A run of records>
>> begin

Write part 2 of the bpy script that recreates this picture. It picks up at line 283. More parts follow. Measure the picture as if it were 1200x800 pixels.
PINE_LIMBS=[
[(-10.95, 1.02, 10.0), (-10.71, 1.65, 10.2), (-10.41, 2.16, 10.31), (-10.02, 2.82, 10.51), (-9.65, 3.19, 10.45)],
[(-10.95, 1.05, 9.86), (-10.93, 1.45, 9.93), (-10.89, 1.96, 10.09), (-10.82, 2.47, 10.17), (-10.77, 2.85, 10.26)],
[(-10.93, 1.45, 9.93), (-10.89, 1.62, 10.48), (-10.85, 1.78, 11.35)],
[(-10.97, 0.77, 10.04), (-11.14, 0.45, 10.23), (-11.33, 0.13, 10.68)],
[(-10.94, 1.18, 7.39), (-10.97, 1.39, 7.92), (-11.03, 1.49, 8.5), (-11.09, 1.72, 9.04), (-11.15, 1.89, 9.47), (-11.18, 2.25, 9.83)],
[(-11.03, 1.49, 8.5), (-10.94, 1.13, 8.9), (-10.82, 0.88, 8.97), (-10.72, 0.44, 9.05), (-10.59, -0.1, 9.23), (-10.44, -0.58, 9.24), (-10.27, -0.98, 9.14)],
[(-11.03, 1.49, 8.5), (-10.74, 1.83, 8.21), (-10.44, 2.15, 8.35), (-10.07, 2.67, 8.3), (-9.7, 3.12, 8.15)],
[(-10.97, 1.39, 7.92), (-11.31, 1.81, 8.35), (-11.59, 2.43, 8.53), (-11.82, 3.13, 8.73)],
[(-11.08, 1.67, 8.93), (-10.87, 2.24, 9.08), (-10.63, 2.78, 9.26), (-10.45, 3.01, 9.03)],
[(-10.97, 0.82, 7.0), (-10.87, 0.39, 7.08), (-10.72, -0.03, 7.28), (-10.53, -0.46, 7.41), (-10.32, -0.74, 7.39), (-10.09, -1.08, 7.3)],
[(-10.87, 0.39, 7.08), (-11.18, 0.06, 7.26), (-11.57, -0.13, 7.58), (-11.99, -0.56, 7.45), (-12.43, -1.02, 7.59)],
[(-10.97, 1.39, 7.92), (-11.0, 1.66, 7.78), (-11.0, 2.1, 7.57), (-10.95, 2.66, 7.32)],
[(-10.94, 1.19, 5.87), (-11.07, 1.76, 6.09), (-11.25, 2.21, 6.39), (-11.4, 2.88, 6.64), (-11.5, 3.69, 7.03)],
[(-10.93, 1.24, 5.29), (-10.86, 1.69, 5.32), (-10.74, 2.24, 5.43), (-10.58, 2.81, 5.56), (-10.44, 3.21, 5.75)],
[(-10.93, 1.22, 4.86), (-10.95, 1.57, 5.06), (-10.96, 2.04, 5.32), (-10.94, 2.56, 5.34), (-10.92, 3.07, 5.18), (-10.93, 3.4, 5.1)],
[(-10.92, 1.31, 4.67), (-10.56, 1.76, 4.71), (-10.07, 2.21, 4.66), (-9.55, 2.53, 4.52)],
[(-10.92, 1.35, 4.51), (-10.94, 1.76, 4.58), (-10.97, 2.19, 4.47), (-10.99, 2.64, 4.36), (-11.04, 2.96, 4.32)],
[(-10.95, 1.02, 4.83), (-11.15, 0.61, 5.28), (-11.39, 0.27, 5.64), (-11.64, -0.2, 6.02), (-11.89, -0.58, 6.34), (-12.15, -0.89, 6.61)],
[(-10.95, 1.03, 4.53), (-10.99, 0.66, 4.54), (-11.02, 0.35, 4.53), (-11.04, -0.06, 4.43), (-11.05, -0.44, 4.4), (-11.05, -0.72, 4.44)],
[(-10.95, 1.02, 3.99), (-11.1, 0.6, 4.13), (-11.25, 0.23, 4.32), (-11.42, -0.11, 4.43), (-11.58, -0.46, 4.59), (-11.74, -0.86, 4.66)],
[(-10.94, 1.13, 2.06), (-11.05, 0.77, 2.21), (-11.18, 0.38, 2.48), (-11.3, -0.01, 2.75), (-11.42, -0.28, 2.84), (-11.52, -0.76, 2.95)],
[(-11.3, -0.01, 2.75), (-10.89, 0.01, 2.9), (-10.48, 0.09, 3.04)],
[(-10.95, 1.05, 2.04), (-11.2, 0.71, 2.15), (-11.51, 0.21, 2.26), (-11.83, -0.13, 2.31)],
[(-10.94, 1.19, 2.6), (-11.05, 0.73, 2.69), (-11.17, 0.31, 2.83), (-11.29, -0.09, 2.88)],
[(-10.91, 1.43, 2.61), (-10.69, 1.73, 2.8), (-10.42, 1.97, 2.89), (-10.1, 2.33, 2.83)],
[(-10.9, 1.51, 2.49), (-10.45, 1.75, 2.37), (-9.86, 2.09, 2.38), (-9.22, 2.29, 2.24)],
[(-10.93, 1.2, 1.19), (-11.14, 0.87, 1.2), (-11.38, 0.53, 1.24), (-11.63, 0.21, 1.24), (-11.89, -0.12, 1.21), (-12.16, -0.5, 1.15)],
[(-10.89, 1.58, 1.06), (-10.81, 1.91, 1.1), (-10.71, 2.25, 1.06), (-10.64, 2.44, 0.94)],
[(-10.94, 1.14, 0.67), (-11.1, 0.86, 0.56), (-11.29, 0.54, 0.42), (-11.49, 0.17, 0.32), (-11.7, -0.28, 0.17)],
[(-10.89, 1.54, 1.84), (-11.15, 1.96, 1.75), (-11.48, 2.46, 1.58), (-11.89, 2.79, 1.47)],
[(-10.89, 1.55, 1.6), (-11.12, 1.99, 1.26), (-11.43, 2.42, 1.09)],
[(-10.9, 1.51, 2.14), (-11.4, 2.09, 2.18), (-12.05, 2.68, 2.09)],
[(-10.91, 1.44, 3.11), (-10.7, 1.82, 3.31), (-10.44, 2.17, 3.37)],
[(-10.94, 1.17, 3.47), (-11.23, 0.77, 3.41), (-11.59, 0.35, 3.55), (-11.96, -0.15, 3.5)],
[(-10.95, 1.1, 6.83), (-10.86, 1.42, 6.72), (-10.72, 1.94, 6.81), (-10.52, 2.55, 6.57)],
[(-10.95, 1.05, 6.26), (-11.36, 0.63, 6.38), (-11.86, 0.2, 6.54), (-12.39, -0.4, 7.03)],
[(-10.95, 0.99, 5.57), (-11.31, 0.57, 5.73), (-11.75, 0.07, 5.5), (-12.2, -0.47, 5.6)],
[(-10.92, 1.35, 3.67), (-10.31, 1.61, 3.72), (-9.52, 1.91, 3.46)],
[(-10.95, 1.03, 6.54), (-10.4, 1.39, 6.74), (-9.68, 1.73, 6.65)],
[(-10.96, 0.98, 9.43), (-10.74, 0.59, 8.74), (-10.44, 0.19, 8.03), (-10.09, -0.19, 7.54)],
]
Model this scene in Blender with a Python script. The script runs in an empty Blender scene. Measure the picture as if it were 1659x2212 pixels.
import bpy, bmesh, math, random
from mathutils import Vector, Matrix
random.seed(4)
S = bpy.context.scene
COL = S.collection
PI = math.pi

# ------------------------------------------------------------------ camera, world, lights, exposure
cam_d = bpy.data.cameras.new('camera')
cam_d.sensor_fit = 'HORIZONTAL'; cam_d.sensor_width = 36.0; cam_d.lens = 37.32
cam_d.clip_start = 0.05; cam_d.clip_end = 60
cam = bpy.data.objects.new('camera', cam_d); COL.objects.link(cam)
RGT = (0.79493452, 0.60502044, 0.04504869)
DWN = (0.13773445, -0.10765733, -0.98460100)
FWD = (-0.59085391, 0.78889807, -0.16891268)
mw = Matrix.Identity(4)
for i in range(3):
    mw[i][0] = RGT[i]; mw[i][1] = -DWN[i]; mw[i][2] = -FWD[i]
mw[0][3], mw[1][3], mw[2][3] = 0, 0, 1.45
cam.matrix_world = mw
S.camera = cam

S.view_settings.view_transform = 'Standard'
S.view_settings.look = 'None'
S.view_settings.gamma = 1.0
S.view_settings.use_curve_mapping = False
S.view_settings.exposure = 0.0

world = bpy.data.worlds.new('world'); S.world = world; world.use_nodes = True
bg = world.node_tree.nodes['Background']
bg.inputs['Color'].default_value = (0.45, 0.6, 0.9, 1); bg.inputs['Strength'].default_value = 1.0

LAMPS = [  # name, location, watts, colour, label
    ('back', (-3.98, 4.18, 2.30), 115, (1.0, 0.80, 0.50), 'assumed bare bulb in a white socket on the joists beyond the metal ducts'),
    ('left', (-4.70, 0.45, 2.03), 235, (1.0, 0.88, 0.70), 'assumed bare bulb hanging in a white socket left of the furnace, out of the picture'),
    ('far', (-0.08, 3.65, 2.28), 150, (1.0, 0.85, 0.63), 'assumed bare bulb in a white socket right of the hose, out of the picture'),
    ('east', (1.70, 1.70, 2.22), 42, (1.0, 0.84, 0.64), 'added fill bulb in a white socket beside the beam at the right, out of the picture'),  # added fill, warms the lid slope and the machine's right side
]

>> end

Exercise objective> Copy exactly the lines from the line with "Model this scene" up to and including the line with "bg.inputs['Color'].default_value = (0.45, 0.6, 0.9, 1);", and no other lines.

Finished answer>
Model this scene in Blender with a Python script. The script runs in an empty Blender scene. Measure the picture as if it were 1659x2212 pixels.
import bpy, bmesh, math, random
from mathutils import Vector, Matrix
random.seed(4)
S = bpy.context.scene
COL = S.collection
PI = math.pi

# ------------------------------------------------------------------ camera, world, lights, exposure
cam_d = bpy.data.cameras.new('camera')
cam_d.sensor_fit = 'HORIZONTAL'; cam_d.sensor_width = 36.0; cam_d.lens = 37.32
cam_d.clip_start = 0.05; cam_d.clip_end = 60
cam = bpy.data.objects.new('camera', cam_d); COL.objects.link(cam)
RGT = (0.79493452, 0.60502044, 0.04504869)
DWN = (0.13773445, -0.10765733, -0.98460100)
FWD = (-0.59085391, 0.78889807, -0.16891268)
mw = Matrix.Identity(4)
for i in range(3):
    mw[i][0] = RGT[i]; mw[i][1] = -DWN[i]; mw[i][2] = -FWD[i]
mw[0][3], mw[1][3], mw[2][3] = 0, 0, 1.45
cam.matrix_world = mw
S.camera = cam

S.view_settings.view_transform = 'Standard'
S.view_settings.look = 'None'
S.view_settings.gamma = 1.0
S.view_settings.use_curve_mapping = False
S.view_settings.exposure = 0.0

world = bpy.data.worlds.new('world'); S.world = world; world.use_nodes = True
bg = world.node_tree.nodes['Background']
bg.inputs['Color'].default_value = (0.45, 0.6, 0.9, 1); bg.inputs['Strength'].default_value = 1.0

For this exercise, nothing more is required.